Faith is supposed to challenge you. It’s supposed to make you uncomfortable. It’s supposed to force you to reflect on whether you’re actually living up to what you claim to believe.
What we’re seeing from a lot of these people isn’t struggle—it’s entitlement. They want a version of Christianity that never contradicts them, never questions them, never asks anything of them except loyalty to their politics.
And when they don’t get that, they throw a tantrum.
An adult doesn’t do that. An adult sits with the tension. They work through it. They figure out what they believe and why. They don’t abandon their entire faith because one leader says something they don’t like.
But for a lot of people in this MAGA movement, faith isn’t about humility or compassion or self-reflection. It’s about control—controlling women’s bodies, controlling who people can love, attacking trans kids, and then hiding behind religion so they don’t have to defend those positions on their own merits.
It’s a shield. Not a belief system.
And that’s why this moment matters. Because when the Pope says something as basic as “Blessed are the peacemakers,” and your reaction is anger, that says everything.
It exposes the gap between the faith you claim and the worldview you actually live by.

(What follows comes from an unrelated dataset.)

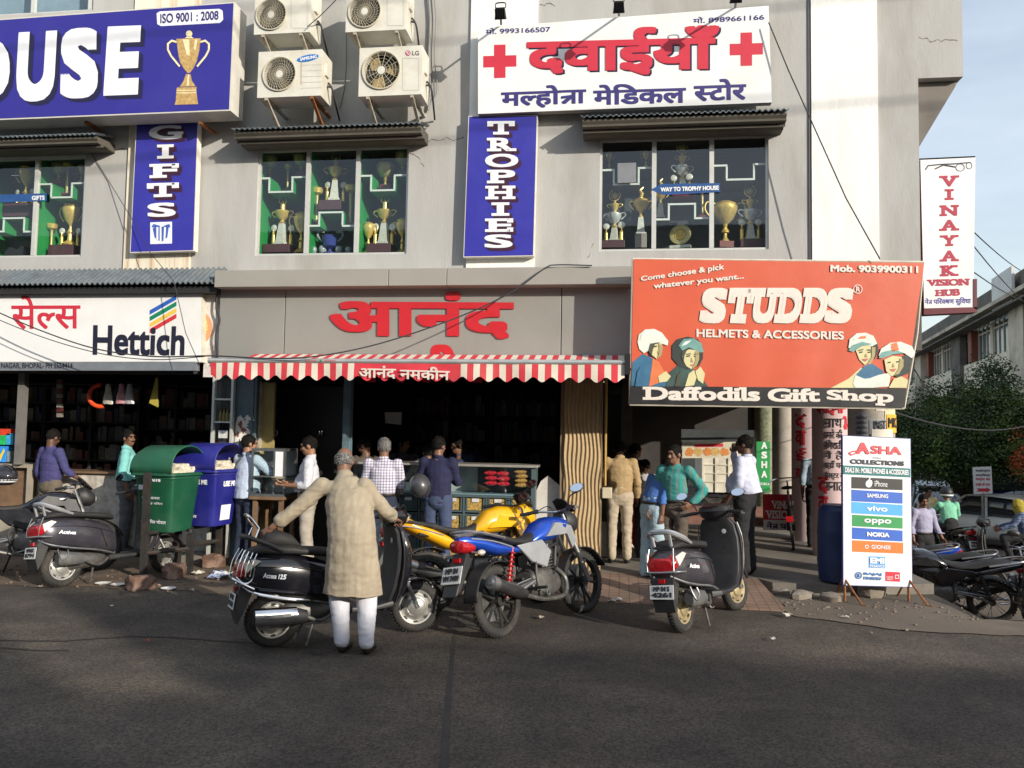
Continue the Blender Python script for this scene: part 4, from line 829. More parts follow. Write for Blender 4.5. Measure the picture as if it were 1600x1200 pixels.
mb.build('colour_bars', ms + [M('bar_teal', (.02, .17, .17)), M('emi_blue', (.1, .35, .7)), M('bank_red', (.6, .02, .05))], t, True, smooth=0)
mb = MB(); T_ = lambda mi, s, x0, y0, x1, y1, bold=.03, **k: B.text(mb.mat(mi), s, [(x0, y0), (x1, y0 + (x1 - x0) * .045), (x1, y1 + (x1 - x0) * .045), (x0, y1)], o=.008, bold=bold, **k)
T_(1, 'A', 1337, 691, 1358, 709, .05); T_(1, 'SHA', 1360, 696, 1408, 709, .035); B.stroke(mb, [(1345, 705), (1332, 705), (1326, 708), (1330, 711), (1338, 708), (1346, 699)], 2, .009)
T_(2, 'MOBILE', 1363, 714, 1377, 716.5, .0); T_(2, 'COLLECTIONS', 1328, 717, 1412, 724.5, .05)
T_(0, 'DEALS IN : MOBILE PHONES & ACCESSORIES', 1320, 730, 1419, 738, .03)
T_(0, 'iPhone', 1366, 751, 1386, 760, .0); B.disc(mb, (1357, 756), 5, 5.6, .008); B.disc(mb, (1360, 754), 2.5, 4, .0084); B.stroke(mb, [(1357, 750), (1359, 747.5)], 1.8, .009)
T_(0, 'SAMSUNG', 1354, 771, 1387, 777, .03); T_(0, 'vivo', 1354, 790, 1386, 798, .02); T_(0, 'oppo', 1350, 810, 1392, 819, .02); T_(0, 'NOKIA', 1354, 831, 1389, 838, .05); T_(0, 'GIONEE', 1361, 851, 1391, 857, .015); B.ring(mb, (1354, 854), 2, 3, .008)
T_(0, 'EMI', 1359, 871, 1381, 880, .05); T_(0, 'FINANCE', 1359, 882, 1381, 886, .02)
T_(3, 'BAJAJ', 1349, 894, 1377, 899, .04); T_(3, 'FINSERV', 1349, 900.5, 1377, 905.5, .03); B.ring(mb.mat(3), (1341, 899), 4, 5.6, .008); T_(3, 'B', 1339, 896, 1343, 902, .03)
T_(0, 'HOME', 1385, 900, 1395, 902.5, 0); T_(0, 'CREDIT', 1385, 903.5, 1395, 906, 0); B.ring(mb.mat(0), (1401, 901), 3, 4.2, .008, n=4, a0=45, a1=405)
mb.build('lettering', [letw, M('asha_red', (.68, .06, .08), rough=.5), M('grey_ink', (.06, .06, .08)), M('fin_blue', (.04, .16, .42))], t, True, smooth=0)
for gx, topx in ((1338, 1321), (1412, 1421)):
    mb = MB(); top = B.p(topx, 912, -.02); f = PZ(gx, 941); mb.tube([top, Vector((top.x, top.y, .01))], .014, 6); mb.tube([Vector((top.x, top.y, .25)), Vector((top.x + .12, top.y - .22, .012)), Vector((top.x + .16, top.y - .25, .012))], .012, 6); mb.tube([Vector((top.x, top.y, .3)), Vector((top.x - .02, top.y + .3, .012))], .012, 6); mb.build('leg', rustbr, t, True)
# red optician board on the arcade floor
t, B = board('floor_sign', 'red and white optician board leaning by the columns, half hidden by the bicycle', [(1192, 772), (1270, 773), (1270, 829), (1193, 828)], 14.25, .03, M('board_red', (.55, .02, .035), rough=.5, var=.08), MATS['maroon_case'])
mb = MB(); B.poly(mb.mat(1), [(1193, 812), (1270, 813), (1270, 829), (1193, 828)], .004); B.text(mb.mat(0), 'VINAYAK', [(1205, 782), (1262, 783), (1262, 796), (1205, 795)], o=.006, bold=.03, slab=True); B.text(mb.mat(0), 'VISION', [(1196, 797), (1243, 798), (1243, 811), (1196, 810)], o=.006, bold=.03, slab=True)
B.text(mb.mat(2), 'ने\x01 पिर', [(1197, 815), (1240, 816), (1240, 827), (1197, 826)], o=.008, bold=.03)
mb.build('lettering', [letw, MATS['flex_white'], navy], t, True, smooth=0)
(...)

I will always struggle with my faith. I will always have disagreements with the Catholic Church. Sometimes I’ll be angry about it. But I will always believe in trying to be a better person because of it. I still believe I have the responsibility—and the agency—to think for myself about what that means in the real world.
That’s what being an adult looks like.
What Donald Trump and his allies are doing isn’t that. It’s insecurity dressed up as conviction. It’s people trying to bend faith to serve power instead of letting it challenge them.
They don’t own faith. They don’t control it. And the louder they scream about it, the more obvious that becomes.



Thank you, Mike, for sharing your very insightful thoughts.
Mike -these words are so very true… Being faithful takes work, great communication and prayer. Running away when things get tough is the opposite of faith (I expect that from the likes of Sean Hanity and JD Vance!)